HOLISM AND POSTMODERNISM: STRANGE AND EASY BEDFELLOWS

Peter M. Rojcewicz, PhD                                             January 20, 2015

 

Where does holism fit in the discussion among postmodernists relative to the idea of universal values, reason, truth, and reality? Is holism a form of postmodern theory and practice or a force counter to it? Is holism a modernist system of thought or an advance on it?

To answer these questions, we must first distinguish between modernism and postmodernism. The single greatest distinction here can be found in their different conceptualizations of truth and knowledge. Modernists retained the notion of an objective and discrete reality existing prior to human experience. They held to the universality of reason and progress on behalf of the enlightenment of humanity and sought unchanging values across borders of time, space, and culture.

Postmodern deconstructionist scholars have altered the Enlightenment notion of truth as beyond critique. They maintain a view of truth as social agreement within various cultural traditions. In an attempt to include the many view points and voices previously isolated or ignored by modernism, postmodern thinkers reject the modernist hierarchy of truths and certainties, favoring difference and multiplicity of equally valid but partial perspectives. This point of view is variously referred to as multiculturalism, diversity, pluralism, or heteronomy. Enlightenment reason is replaced by postmodern reason, a pragmatic, socially learned process for individual and collective action.

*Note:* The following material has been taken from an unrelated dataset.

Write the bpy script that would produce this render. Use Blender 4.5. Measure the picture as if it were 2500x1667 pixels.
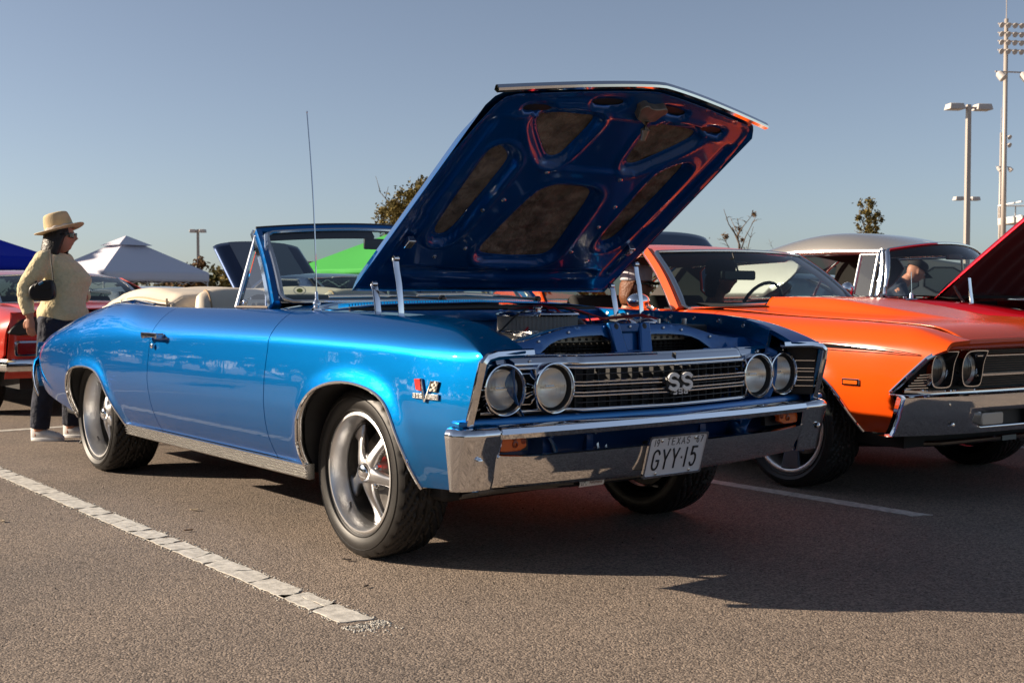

It is helpful here, perhaps, to discuss the two discrete but related brands of the postmodern project. Lacking a singular definition of postmodernism, scholars isolate two different forms: constructive postmodernism and deconstructive postmodernism. A characteristic of the two postmodernism is their kinship and their singularity. The kinship lies in their mutual efforts to respond to challenges of cultural renewal. I will address the singularity of difference below. I assert that our holistic theory and practice must be a form of constructive postmodernism. But what is meant by the term?

David Ray Griffin coined the term constructive postmodernism. For Griffin, constructive postmodernists seek to transcend and include aspects of the modern worldview by “constructing a unity of scientific, ethical, aesthetic, and religious intuitions.” The critique of modernism championed by Griffin and other constructive postmodernists is not so radical as to preclude development of a new worldview of wholeness, consisting of the revision of some modernist beliefs and practices, such as the privileging of abstract reason above other cognitive modalities. Constructive postmodernists endeavor to salvage what is most worthwhile in modernist values of truth, rationality, selfhood, and historical meaning, integrating them with revisions of premodern values, including Spirit and a conscious natural world.

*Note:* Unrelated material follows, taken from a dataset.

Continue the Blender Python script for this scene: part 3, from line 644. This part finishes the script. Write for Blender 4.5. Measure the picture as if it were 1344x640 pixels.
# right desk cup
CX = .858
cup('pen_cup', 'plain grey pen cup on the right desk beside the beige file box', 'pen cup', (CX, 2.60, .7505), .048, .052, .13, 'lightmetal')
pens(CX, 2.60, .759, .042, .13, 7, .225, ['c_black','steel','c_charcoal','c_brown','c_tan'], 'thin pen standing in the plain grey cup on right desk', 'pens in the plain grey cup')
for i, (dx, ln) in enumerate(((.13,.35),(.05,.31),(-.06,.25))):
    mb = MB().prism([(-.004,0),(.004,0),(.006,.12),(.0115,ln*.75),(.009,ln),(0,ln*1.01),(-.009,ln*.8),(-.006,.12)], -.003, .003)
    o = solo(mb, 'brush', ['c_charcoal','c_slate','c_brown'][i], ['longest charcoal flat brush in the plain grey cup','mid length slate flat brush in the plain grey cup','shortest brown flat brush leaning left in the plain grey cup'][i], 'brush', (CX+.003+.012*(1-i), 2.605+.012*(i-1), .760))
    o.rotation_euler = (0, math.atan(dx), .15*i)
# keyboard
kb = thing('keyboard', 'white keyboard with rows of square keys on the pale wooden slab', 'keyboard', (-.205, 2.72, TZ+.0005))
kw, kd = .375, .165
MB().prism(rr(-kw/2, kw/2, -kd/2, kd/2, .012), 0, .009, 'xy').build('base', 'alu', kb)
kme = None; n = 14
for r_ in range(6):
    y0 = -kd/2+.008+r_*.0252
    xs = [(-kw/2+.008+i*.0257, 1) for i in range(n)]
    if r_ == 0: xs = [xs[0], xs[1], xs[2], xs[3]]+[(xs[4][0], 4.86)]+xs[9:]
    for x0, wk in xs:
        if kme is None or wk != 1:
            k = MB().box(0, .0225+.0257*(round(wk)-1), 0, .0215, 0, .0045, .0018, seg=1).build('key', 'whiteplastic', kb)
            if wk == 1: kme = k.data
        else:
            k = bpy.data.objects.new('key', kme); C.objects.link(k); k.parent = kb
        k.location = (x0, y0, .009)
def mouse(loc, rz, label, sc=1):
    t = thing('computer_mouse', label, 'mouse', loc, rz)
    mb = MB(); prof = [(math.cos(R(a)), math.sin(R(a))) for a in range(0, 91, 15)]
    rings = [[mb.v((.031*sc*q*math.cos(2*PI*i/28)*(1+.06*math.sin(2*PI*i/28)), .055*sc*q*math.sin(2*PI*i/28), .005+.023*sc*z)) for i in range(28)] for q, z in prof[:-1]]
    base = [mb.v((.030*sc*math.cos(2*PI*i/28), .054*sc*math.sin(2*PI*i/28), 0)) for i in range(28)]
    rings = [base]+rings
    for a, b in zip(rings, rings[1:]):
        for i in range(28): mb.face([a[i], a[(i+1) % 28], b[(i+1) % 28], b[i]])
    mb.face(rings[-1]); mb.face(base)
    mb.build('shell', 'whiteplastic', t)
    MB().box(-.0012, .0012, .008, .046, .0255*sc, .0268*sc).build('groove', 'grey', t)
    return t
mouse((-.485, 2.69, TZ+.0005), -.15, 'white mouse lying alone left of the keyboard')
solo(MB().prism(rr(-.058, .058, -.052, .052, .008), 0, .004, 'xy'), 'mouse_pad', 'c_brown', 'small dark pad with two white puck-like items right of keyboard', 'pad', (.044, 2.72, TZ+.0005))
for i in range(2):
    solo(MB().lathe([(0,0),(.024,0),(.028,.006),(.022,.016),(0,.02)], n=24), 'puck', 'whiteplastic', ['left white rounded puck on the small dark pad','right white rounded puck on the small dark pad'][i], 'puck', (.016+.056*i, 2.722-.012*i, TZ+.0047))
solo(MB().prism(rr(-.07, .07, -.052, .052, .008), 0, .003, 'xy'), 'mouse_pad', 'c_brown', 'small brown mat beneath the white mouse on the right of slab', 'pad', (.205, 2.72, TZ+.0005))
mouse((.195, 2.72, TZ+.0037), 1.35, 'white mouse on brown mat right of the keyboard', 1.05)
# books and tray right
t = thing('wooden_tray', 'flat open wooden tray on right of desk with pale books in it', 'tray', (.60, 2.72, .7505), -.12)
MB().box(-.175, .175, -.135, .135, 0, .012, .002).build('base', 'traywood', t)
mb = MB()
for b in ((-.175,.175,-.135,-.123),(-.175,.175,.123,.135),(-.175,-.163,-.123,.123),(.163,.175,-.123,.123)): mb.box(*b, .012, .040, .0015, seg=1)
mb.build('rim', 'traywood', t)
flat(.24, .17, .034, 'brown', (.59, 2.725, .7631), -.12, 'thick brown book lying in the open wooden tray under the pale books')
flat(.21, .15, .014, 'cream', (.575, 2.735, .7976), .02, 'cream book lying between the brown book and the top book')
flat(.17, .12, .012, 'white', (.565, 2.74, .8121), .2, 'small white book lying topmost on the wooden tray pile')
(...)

Therein lies the aforementioned disjunction between constructive and deconstructive postmodernism. Seeking to avoid radical individualism and relativism, constructive postmodernists place significance upon intersubjectivity, cooperation, and elements of the perennial philosophies of the premodern worldview. Constructive postmodernists usually refer to Alfred North Whitehead’s “process” cosmology as the source of their unequivocal rejection the mechanistic worldview of modernity and their primary inspiration concerning the project of interdependent wholeness of multiple perspectives. Whitehead’s process orientation moves away from dualism and determinism toward synthesis, interdependence, and dialogue.

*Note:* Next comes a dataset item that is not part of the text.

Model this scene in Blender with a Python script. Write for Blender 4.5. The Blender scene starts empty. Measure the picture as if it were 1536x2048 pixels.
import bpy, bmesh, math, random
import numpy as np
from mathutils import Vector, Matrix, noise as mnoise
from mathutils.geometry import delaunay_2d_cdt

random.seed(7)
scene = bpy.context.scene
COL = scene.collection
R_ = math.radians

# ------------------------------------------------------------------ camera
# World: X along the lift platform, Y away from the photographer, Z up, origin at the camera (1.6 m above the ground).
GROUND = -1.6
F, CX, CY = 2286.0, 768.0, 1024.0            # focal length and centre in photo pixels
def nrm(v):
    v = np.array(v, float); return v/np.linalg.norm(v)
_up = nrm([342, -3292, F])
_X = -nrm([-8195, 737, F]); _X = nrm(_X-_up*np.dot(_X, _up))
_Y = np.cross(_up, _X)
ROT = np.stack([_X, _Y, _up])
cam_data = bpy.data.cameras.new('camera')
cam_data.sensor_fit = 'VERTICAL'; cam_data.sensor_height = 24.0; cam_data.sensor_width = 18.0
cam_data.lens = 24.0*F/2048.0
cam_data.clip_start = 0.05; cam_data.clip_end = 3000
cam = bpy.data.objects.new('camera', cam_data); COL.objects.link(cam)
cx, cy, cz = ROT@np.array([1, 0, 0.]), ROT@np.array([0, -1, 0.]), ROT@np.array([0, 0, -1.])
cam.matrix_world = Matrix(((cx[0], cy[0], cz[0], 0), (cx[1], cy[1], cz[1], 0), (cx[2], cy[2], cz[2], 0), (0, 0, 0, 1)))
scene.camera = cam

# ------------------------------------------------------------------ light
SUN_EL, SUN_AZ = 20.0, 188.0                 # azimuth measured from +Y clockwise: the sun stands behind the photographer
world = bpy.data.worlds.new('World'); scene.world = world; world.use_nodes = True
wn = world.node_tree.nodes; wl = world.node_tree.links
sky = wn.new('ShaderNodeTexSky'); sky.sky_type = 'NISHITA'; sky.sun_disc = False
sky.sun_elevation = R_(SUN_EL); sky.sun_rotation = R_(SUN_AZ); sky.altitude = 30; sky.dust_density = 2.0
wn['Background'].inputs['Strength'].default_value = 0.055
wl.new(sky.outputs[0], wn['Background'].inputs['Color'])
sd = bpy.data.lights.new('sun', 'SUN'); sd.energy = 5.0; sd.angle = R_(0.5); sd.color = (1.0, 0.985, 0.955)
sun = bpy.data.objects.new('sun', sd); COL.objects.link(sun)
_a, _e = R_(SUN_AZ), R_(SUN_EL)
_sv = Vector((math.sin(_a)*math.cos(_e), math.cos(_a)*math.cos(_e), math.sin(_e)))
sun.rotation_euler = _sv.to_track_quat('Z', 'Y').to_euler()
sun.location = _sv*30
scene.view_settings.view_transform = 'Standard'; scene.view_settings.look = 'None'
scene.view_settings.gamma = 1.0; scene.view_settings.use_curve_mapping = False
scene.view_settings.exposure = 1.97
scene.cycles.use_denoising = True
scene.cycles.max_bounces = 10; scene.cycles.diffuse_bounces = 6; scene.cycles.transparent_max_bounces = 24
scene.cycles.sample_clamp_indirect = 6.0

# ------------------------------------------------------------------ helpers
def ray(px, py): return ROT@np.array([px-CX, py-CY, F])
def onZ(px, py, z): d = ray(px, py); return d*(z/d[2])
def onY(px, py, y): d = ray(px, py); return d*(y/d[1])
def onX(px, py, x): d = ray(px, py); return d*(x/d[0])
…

Deconstruction scholars seek the disestablishment of traditional centers of power and authority, positing a notion of multiple “truths.” They seek to indicate that philosophical texts do not mean what they seem to mean, do not mean what the author intended, and in fact possess no discernible meaning at all. Deconstructionists aim at showing how the attempt by traditional philosophers to use language in such a way as to get beyond language and arrive at some translinguistic, transcultural, and transhistorical perspective ultimately fails.

To answer questions I raised earlier about holistic theory’s relationship to modernism and postmodernism, let us say that insofar as holism posits a fundamental unity of the universe and seeks meaning, it is related to modernism. However, in its attempt to move beyond modernist hierarchy and absolutism by honoring multiplicity and difference, holism is part of postmodernism. Even as it values scientific reasoning through analysis and inquiry, holism also prizes intuition through contemplation and subjectivity as means of realizing value from the world’s interconnectedness, and so it is a force that augments the rationalism of modernism.

Holism seeks to better understand the relationship between our higher self and Spirit within the contexts of culture and cosmos. It attempts to restore the link between ethics and behavior through engagement, relatedness, and cooperation. So, as it posits the interdependence of life, seeks a new unity of humanity and nature inclusive of scientific, ethical, aesthetic, and religious intuitions rejected by deconstructionists, and values human wholeness through embrace of multiculturalism and multiple intelligences, holism is a form of constructive postmodernism.